Chapter 13.P, Problem 3P

A projectile is fired from the origin with angle of elevation $\alpha$ and initial speed $v_0$. Assuming that air resistance is negligible and that the only force acting on the projectile is gravity, g, we showed in Example 13.4.5 that the position vector of the projectile is

$r\left(t\right)=\left(v_0\cos \alpha \right)ti+\left[\left(v_0\sin \alpha \right)t-\frac{1}{2}g{t}^2\right]j$

We also showed that the maximum horizontal distance of the projectile is achieved when $\alpha ={45}^{\circ }$ and in this case the range is $R=v_0^2/g$.

(a) At what angle should the projectile be fired to achieve maximum height and what is the maximum height?

(b) Fix the initial speed $v_0$ and consider the parabola $x^2+2Ry-R^2=0$, whose graph is shown in the figure at the left. Show that the projectile can hit any target inside or on the boundary of the region bounded by the parabola and the x-axis, and that it can’t hit any target outside this region.

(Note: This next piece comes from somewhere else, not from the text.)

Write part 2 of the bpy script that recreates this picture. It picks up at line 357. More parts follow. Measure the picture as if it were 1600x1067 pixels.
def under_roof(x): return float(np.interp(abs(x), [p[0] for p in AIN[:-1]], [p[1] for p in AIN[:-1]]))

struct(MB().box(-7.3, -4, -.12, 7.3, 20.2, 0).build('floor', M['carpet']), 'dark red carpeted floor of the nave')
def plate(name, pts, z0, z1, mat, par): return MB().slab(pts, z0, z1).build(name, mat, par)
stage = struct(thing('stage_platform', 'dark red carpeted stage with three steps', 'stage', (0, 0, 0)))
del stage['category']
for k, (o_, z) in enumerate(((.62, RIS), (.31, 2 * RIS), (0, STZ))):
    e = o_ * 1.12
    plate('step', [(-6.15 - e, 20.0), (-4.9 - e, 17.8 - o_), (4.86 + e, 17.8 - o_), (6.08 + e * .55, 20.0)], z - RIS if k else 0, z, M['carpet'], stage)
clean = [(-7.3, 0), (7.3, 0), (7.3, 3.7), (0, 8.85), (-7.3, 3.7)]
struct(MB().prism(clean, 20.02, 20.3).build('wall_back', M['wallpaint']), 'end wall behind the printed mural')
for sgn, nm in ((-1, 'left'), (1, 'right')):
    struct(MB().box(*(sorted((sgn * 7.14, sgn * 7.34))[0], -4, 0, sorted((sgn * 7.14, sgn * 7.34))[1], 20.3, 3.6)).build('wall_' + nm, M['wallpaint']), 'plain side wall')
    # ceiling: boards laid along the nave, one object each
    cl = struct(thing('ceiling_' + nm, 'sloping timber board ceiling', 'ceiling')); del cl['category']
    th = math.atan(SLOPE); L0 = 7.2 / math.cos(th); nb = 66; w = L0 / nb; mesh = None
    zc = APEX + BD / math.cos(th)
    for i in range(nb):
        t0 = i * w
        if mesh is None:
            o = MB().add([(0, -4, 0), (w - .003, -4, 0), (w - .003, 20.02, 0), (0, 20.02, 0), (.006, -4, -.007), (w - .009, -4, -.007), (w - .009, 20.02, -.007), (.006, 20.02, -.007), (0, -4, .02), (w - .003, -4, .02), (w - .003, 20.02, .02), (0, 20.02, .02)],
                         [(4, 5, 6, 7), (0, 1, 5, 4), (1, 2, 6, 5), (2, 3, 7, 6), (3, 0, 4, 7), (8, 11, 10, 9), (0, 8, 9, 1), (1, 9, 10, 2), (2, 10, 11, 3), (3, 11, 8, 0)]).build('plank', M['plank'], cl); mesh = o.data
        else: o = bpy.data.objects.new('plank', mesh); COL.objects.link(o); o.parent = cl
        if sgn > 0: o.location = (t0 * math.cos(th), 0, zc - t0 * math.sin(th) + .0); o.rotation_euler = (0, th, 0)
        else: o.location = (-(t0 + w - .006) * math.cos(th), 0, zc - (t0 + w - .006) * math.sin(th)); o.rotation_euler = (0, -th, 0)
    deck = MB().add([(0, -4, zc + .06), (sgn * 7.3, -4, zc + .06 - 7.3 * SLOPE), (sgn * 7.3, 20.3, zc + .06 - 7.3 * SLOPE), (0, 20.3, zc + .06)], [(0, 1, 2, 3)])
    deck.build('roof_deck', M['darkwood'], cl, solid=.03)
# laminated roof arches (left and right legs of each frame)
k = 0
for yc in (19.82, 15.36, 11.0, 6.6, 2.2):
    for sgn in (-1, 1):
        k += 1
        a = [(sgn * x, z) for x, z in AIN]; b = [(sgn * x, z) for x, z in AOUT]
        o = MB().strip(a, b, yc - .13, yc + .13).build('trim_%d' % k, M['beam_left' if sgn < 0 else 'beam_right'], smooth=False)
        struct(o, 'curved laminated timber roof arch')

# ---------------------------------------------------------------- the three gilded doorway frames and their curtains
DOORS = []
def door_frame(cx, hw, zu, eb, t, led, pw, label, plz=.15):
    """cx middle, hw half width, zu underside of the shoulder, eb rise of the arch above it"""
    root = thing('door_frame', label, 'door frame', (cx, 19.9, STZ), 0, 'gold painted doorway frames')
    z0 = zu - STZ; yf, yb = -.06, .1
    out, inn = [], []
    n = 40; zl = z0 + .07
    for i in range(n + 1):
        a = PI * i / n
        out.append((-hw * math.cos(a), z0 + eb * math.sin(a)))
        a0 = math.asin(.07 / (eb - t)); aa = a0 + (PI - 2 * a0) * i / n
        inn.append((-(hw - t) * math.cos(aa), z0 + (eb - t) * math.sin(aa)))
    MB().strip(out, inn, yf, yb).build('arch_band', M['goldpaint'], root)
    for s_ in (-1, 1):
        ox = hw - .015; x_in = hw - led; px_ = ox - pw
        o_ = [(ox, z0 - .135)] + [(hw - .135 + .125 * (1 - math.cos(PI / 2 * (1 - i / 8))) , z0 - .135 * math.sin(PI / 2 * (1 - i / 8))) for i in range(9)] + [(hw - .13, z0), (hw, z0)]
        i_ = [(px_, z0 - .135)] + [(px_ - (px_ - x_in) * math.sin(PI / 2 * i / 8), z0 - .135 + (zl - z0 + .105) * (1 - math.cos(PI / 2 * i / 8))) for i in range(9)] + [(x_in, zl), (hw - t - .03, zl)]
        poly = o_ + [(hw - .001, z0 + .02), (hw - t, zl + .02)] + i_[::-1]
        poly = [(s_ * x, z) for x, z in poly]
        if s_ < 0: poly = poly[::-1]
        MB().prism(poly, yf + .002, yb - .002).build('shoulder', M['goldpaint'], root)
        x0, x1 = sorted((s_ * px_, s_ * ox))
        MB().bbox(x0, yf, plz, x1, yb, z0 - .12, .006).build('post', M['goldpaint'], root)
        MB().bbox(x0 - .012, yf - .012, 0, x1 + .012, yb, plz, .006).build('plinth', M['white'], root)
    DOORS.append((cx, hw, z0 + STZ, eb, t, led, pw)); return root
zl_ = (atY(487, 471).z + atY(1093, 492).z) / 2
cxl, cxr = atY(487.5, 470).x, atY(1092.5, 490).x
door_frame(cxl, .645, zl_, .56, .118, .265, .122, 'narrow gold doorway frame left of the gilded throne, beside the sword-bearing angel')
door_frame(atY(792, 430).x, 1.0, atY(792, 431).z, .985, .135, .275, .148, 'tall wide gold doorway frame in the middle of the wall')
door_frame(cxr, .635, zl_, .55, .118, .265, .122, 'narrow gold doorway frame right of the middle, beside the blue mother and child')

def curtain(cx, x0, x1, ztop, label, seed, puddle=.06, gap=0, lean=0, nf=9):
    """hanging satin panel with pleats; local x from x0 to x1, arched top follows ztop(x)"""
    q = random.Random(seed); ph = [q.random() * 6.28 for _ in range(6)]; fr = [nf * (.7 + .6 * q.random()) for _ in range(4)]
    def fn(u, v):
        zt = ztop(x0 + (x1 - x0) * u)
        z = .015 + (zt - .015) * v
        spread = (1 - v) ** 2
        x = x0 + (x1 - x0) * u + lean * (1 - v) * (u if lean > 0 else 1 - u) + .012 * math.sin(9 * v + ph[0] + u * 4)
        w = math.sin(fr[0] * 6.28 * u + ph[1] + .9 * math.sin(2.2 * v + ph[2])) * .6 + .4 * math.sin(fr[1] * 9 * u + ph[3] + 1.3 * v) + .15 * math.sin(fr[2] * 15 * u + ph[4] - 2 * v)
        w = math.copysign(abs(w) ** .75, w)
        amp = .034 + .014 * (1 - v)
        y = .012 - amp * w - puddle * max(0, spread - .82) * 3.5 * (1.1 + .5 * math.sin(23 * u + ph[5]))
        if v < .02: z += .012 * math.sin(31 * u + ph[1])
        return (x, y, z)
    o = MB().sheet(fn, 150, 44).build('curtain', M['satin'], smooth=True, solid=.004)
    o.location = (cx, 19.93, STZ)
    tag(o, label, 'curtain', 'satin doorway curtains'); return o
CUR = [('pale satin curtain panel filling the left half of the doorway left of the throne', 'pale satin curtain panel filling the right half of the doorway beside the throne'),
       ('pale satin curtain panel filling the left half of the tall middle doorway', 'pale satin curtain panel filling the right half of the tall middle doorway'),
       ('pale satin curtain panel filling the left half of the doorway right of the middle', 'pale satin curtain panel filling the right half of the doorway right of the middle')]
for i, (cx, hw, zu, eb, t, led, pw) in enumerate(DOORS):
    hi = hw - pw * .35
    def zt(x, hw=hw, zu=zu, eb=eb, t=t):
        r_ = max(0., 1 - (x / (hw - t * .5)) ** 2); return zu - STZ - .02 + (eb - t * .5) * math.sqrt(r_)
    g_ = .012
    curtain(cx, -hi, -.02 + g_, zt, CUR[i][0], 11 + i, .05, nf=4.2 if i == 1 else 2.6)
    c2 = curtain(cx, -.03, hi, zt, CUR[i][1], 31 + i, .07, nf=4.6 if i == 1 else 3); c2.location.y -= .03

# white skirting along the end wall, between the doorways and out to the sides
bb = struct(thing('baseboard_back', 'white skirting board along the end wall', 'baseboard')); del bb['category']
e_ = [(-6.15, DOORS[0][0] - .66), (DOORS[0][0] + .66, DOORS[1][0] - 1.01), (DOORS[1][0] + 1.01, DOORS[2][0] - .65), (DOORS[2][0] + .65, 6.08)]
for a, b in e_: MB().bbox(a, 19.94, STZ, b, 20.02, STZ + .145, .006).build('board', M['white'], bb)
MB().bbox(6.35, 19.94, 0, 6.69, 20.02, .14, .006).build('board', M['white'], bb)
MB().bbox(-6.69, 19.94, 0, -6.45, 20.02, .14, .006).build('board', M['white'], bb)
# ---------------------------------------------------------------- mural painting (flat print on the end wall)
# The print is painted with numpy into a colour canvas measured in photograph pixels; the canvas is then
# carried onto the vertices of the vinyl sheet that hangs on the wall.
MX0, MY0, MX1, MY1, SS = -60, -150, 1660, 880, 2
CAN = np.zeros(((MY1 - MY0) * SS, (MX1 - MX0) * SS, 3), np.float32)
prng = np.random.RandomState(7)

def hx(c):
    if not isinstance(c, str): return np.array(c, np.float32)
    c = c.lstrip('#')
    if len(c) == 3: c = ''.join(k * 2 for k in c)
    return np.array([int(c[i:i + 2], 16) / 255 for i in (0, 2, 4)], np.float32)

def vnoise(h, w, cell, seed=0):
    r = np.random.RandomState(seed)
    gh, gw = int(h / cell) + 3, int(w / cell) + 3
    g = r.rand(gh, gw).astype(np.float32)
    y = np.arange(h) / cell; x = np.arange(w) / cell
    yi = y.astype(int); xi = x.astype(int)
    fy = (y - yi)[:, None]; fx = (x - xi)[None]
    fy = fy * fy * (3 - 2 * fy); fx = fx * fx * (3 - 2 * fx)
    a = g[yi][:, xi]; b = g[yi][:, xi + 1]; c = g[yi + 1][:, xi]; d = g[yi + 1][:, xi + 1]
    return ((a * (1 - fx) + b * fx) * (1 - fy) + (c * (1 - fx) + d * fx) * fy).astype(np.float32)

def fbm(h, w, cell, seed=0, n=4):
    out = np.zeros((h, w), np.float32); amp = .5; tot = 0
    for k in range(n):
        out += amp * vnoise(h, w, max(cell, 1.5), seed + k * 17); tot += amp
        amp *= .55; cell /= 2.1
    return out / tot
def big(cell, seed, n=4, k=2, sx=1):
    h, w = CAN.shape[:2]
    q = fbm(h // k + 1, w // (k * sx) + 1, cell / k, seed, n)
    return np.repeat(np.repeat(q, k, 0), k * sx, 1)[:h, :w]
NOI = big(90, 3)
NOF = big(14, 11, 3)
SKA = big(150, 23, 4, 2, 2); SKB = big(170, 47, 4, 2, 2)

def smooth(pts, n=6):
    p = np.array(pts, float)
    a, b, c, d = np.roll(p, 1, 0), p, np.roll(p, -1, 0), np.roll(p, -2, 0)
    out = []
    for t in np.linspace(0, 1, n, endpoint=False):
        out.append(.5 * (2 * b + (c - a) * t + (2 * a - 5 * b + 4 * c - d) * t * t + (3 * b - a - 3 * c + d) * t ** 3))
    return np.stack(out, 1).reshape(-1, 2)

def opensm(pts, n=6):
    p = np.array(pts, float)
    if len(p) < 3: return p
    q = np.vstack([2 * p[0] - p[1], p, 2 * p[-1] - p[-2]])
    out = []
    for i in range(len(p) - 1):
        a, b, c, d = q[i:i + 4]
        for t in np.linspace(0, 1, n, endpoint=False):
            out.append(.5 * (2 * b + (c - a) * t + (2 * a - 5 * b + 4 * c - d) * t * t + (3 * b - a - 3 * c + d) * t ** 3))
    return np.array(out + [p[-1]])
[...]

(c) Suppose that the gun is elevated to an angle of inclination $\alpha$ in order to aim at a target that is suspended at a height h directly over a point D units downrange (see the figure below). The target is released at the instant the gun is fired. Show that the projectile always hits the target, regardless of the value $v_0$, provided the projectile does not hit the ground “before” D.